Visiting "Dougieland" In Northeast Minneapolis...



After Thursday's fundraiser for Don Samuels, click here, the numerous movers, shakers and ordinary citizens gathered at the Mill City Cafe were invited to check out the art gallery next door. The gallery--which said "Dougieland" on the exterior--featured the recent work of Douglas Padilla, age 60 but he hardly looks a day over 45.

Above, I am pictured with some of Padilla's art which really speaks to me.

It features...nails.

Lots and lots of nails. Baby.

I like this photo so much that I made it my Johnny Northside Dot Com profile picture.

Here's what Padilla and his collaborator, Deborah Jinza Thayer, have to say about his recent art exhibit...

(Text from exhibit flyer)

I started working on a new exhibit when I was 59 or so. It had been a few years since my last solo show at Gallery Co and the work was piling up: paintings, huge and small, both abstractions and my more typical symbolic narratives; drawings of mariposas and diablitos; sculptures made of thousands of nails; photos of my mother's passing; Dia de los Muertos prints and other works on paper...

I was beginning to feel like I had to get my art some air out in the world. And, I wanted to celebrate my 60th year on this planet. But, well, turning 40 had been easy, turning 50 had been fun, but turning 60, my god, it was getting difficult.

I'd been waffling along for a while when my old friend dancer/choreographer Deborah Jinza Thayer walked back into my life. She started creating dances based on my art, dances referencing a dougieland sense of funk and color and corazon. Originally inspired by my series of fashion deconstructions, "La Mode," the immediate inspiration for the dances was the interface between costume and soul.

Next, she brought me to rehearsals and got my input on everything from dance to costumes to lights. Eventually, she and her team began helping me with the production end of my exhibit. Every step of the way she has been an angelic force to me; disciplined, adamant, and inspirational--although, on occasion, I've had to stop and get my breath as I've endeavored to keep pace with her in this creative process.

If only all collaborators were as blessed as I.

Deborah Jinza Thayer responds:

Doug is portraying me as some angelic collaborator. That's really nice of him. Actually, I would say that I am a little obsessive and poor Dougie just got caught in the OCD tempest.

I initially connected with his "La Mode" series--a strange world of both mysticism and fashion. An odd coupling, I thought, with its disjoined and distorted, out-of-scale body parts. So, of course, I had to make me some modern dance.

Through creating and producing these works, I had many conversations with El Dougie. Inevitably, I listed to him opine about the art world, the lack of funds, and the spiritual and physical exhaustion that ensues. It requires a special kind of stamina to keep creating under those conditions after decades. So I offer these dances as rites of passage, and as transitions into ever great prosperity, vitality and creativity.

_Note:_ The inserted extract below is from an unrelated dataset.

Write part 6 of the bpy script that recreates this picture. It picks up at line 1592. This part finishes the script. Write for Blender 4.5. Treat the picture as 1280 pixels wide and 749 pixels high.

Lots of things get thrown into these dances: a bit of funk, color, playfulness; tensions between the spiritual and the material; the phenomena of the "celebrity artist" and all that is required to maintain a persona and a balanced (or not) ego; and some art & fashion world antics.

So I hope you come, play, and laugh. I know I have.

1 comment:

  1. His wife Susan is also my colleague at C21 Luger. Good peeps.